**Collected material**.
>> Begin
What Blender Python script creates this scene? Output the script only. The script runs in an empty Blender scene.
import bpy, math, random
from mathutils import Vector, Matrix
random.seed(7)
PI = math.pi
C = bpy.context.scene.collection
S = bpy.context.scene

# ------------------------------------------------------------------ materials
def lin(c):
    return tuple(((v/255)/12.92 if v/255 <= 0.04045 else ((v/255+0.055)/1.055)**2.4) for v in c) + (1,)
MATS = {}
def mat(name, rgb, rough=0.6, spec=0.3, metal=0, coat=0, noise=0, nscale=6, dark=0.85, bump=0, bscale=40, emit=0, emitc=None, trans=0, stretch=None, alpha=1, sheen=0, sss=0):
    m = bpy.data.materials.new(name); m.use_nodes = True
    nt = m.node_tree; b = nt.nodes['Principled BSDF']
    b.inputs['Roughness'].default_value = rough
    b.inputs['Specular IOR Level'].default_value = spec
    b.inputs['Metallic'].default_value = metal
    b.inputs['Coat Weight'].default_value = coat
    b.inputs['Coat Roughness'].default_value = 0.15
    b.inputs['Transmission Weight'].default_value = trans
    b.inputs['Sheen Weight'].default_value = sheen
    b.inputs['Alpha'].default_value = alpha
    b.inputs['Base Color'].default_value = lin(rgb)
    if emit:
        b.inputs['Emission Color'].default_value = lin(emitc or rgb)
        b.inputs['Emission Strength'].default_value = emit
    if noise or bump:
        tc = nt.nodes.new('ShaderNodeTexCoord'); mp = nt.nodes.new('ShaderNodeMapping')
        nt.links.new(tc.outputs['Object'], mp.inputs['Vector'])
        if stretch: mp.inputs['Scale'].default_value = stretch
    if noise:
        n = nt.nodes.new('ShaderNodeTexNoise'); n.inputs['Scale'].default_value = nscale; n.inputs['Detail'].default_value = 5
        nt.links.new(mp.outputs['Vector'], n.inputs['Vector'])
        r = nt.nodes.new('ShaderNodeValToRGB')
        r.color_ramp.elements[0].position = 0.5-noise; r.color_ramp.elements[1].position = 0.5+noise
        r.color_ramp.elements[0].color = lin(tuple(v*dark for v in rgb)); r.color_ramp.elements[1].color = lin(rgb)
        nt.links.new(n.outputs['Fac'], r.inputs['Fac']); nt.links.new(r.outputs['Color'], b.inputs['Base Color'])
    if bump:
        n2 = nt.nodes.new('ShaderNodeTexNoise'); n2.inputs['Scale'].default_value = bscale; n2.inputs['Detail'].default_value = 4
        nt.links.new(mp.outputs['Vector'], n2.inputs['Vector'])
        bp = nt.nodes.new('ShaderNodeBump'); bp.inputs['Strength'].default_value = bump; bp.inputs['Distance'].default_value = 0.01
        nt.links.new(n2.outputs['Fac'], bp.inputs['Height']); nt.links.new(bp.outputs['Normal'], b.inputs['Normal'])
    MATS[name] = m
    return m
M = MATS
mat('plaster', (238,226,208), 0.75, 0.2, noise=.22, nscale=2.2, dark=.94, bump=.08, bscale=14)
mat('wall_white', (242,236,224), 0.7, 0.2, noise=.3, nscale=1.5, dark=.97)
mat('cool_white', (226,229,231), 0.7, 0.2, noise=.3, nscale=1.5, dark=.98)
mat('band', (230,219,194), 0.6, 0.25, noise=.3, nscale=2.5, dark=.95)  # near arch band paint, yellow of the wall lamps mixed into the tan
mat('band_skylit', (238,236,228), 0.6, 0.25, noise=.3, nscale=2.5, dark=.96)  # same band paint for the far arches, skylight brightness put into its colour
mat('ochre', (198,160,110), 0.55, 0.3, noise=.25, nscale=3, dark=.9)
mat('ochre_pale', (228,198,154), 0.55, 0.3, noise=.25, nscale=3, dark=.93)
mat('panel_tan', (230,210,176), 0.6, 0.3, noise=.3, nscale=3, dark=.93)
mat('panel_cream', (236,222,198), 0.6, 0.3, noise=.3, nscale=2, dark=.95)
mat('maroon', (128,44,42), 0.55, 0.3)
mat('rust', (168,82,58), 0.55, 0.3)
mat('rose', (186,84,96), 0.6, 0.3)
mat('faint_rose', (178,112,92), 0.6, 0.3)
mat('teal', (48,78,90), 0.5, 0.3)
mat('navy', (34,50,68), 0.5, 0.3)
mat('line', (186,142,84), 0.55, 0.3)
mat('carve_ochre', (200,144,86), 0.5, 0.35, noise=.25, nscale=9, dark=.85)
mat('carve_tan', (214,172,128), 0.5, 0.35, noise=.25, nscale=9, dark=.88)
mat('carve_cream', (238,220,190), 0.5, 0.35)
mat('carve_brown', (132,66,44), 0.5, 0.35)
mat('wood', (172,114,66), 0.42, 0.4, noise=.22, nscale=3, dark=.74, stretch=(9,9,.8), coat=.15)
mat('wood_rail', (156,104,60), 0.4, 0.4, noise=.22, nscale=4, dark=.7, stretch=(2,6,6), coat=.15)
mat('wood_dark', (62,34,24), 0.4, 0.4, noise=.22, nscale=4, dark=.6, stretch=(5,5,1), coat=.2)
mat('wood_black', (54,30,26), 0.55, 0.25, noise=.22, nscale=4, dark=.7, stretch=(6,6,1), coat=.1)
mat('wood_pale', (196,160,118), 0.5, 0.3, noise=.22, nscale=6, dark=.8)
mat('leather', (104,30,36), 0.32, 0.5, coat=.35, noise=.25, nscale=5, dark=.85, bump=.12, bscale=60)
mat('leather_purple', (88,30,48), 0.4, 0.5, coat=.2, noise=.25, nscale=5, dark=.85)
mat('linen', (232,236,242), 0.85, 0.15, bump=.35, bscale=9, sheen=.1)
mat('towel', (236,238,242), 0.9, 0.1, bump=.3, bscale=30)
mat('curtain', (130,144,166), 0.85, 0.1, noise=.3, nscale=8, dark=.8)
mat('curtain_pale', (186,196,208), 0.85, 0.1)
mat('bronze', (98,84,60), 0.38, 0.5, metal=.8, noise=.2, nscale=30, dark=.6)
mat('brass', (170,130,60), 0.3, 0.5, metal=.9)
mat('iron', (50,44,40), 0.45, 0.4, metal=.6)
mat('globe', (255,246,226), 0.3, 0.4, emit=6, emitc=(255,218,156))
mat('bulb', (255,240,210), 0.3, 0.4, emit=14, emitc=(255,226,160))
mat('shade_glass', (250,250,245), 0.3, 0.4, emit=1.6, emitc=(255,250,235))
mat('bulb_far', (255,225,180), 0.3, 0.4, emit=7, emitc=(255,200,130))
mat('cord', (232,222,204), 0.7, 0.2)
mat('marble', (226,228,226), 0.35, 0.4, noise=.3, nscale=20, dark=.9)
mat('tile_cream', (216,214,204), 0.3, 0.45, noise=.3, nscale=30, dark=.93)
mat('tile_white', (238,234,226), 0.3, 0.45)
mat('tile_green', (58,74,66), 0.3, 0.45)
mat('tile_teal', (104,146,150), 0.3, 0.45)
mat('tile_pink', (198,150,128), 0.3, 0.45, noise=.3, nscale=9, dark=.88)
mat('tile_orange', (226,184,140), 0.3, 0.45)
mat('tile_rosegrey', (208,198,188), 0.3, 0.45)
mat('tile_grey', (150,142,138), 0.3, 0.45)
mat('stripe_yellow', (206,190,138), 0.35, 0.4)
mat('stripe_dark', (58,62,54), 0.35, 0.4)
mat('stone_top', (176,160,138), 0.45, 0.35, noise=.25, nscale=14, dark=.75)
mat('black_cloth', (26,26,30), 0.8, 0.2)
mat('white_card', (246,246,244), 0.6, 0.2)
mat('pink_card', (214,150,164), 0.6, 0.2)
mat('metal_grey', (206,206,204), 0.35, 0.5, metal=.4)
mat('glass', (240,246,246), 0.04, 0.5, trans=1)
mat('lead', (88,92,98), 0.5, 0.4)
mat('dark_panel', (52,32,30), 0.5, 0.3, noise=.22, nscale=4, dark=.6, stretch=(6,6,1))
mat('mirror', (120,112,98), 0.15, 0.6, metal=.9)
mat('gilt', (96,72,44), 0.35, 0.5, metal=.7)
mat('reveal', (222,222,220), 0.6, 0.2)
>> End
**Instructions to follow**. Please repeat word for word the lines above that run from the beginning through the line containing "S = bpy.context.scene", keeping both the first and that last line.

**Task solution**.
What Blender Python script creates this scene? Output the script only. The script runs in an empty Blender scene.
import bpy, math, random
from mathutils import Vector, Matrix
random.seed(7)
PI = math.pi
C = bpy.context.scene.collection
S = bpy.context.scene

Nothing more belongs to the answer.